その名のとおり、 バケを激しく水面に叩き付けて魚にアピールします。バケのハリに、ジグヘッドのようにオモリが溶接されているので、一気に沈めて誘うこともできますが、ある程度重さがあった方が、操作性はよいものです。

バケの魚皮に、皆がこだわりますが、市販されているものはシャミ(猫の皮)が主流で、職漁でもシャミを使います。他にはシイラやハモ、ナマズ、バラフグ、イシナギ、イシダイなどの皮を使いますが、カッタクリのバケと同様、魚皮にも拘り出すときりがありません。

漁獲方法
 魚が船に付いたら、舳先に立ってこのバケを水面に叩き付け、横に引いて誘います。魚が食ったら、餌掛けと異なり、頭が手前に向いたまま掛かるので、そのままバケを引いている方向へ抜きあげます。
 そこで竿を振ると、魚は自然に外れるので、勢い余って魚を海に戻さないよう用心してください。
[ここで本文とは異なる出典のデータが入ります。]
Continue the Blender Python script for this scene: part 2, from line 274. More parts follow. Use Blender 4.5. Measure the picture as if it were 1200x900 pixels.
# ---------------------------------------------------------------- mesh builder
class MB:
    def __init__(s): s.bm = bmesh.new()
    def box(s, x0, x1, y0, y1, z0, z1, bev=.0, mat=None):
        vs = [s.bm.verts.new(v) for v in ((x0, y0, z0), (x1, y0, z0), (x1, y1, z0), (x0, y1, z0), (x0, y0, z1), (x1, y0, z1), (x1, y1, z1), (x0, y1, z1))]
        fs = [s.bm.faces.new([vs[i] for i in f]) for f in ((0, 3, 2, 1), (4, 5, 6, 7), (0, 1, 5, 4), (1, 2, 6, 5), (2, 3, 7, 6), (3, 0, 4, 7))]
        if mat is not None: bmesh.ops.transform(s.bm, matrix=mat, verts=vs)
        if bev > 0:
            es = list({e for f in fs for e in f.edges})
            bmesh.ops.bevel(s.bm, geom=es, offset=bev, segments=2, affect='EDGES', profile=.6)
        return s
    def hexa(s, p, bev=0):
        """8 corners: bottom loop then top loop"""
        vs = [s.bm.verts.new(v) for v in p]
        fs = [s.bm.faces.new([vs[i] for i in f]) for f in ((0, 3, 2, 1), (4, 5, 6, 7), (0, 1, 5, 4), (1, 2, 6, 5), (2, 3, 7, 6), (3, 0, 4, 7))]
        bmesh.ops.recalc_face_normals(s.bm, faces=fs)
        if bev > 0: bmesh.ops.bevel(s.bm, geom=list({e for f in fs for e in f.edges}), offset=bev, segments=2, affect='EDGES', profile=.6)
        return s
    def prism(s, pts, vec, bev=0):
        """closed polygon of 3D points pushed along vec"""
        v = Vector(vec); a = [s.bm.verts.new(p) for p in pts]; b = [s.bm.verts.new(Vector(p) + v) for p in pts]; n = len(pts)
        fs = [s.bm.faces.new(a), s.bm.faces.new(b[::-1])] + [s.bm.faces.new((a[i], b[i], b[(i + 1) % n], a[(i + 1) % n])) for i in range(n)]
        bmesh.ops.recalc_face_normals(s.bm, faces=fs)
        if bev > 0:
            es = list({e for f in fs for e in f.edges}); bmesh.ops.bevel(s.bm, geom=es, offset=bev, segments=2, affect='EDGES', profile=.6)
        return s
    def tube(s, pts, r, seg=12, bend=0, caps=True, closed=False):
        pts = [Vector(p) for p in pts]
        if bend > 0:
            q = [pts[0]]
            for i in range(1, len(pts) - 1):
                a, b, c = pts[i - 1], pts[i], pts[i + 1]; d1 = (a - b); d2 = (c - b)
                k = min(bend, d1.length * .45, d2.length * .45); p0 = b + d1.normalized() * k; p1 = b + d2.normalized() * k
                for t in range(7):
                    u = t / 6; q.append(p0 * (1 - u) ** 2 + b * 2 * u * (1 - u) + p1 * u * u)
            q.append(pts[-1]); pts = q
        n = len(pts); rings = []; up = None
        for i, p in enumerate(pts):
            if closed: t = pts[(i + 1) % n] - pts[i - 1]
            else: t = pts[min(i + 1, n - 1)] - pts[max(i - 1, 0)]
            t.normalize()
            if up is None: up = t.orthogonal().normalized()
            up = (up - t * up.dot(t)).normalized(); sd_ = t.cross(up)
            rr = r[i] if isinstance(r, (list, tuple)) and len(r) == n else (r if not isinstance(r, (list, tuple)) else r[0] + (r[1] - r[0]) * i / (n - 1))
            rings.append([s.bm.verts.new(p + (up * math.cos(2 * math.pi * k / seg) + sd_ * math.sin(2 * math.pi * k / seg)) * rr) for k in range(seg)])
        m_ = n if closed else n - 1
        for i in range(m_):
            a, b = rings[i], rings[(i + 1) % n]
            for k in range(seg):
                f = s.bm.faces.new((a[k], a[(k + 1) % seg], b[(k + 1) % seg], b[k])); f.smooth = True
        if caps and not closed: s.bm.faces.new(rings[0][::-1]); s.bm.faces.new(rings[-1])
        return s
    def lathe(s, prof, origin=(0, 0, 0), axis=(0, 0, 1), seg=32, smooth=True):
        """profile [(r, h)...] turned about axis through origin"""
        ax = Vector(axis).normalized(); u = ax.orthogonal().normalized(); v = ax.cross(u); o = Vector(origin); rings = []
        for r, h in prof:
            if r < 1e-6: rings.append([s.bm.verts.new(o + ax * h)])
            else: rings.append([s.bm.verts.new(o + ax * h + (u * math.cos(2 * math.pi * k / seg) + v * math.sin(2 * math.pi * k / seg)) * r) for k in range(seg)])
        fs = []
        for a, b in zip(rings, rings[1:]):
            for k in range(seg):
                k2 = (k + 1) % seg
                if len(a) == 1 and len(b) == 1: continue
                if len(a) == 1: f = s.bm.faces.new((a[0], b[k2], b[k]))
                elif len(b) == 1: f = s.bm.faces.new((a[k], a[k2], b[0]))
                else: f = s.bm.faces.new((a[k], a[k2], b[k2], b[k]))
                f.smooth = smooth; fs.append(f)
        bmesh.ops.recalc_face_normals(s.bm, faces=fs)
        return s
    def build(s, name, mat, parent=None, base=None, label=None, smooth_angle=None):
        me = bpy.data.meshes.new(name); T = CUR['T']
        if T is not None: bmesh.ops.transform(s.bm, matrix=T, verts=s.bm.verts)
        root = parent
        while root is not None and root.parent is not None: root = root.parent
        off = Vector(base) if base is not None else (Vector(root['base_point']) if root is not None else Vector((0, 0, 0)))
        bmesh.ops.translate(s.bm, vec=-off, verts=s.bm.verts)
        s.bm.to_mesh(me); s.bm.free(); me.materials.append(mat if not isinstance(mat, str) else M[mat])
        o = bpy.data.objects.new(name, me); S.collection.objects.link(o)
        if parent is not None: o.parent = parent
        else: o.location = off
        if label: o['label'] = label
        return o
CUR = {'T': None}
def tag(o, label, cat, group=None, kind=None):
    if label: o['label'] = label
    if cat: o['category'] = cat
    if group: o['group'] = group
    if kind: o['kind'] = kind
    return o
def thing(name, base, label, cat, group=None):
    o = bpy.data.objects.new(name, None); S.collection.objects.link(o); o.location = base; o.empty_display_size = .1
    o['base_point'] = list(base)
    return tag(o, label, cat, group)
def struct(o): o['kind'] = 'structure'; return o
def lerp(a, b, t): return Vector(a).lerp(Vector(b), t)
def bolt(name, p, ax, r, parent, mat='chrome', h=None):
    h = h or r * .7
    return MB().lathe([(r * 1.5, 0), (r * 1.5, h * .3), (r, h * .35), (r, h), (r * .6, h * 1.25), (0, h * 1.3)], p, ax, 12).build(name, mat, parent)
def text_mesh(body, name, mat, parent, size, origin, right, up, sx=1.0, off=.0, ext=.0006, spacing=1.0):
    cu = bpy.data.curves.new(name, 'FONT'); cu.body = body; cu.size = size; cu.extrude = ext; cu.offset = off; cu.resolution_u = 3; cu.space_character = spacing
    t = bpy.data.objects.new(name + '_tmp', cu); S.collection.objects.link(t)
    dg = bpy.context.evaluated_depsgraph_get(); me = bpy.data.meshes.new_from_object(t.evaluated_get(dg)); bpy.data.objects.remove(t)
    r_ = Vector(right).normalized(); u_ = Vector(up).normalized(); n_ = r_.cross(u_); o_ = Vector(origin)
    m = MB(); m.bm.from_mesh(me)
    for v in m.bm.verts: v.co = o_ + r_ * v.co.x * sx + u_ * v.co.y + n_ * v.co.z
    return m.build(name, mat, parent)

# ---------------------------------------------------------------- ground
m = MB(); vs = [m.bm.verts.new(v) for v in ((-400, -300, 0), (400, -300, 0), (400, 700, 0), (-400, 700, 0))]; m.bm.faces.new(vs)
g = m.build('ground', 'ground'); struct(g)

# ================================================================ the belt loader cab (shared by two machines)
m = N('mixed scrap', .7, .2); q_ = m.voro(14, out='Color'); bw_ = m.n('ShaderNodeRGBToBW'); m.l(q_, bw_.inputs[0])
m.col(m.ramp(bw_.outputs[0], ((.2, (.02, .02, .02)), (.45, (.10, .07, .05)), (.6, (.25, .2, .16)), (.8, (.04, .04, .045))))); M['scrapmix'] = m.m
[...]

このバケは江戸時代には既に考案され、地域ごとに独特のものが使われていましたが、餌を付ける手間、魚を外す手間が不要なので、食いが立っているときは手返しの早さで、驚異的な水揚げが可能です。餌掛けで1本釣る間に、バケなら3本は堅いでしょう。
 本格的なバケが普及する前は、布きれをハリに刺して釣ったという話もあります。職漁的要素が100%の釣りですが(淡水ではオイカワ、ウグイのフットバシ釣りが相当)これも実に面白いものです。


 仕立て船ならば、まずは引っぱたきでお土産を確保し、それからルアーやフライで遊ぶのが定番のスタイルといえるでしょう。

 それでは、皆さんも好きな釣り方を選んで、チャレンジして下さい。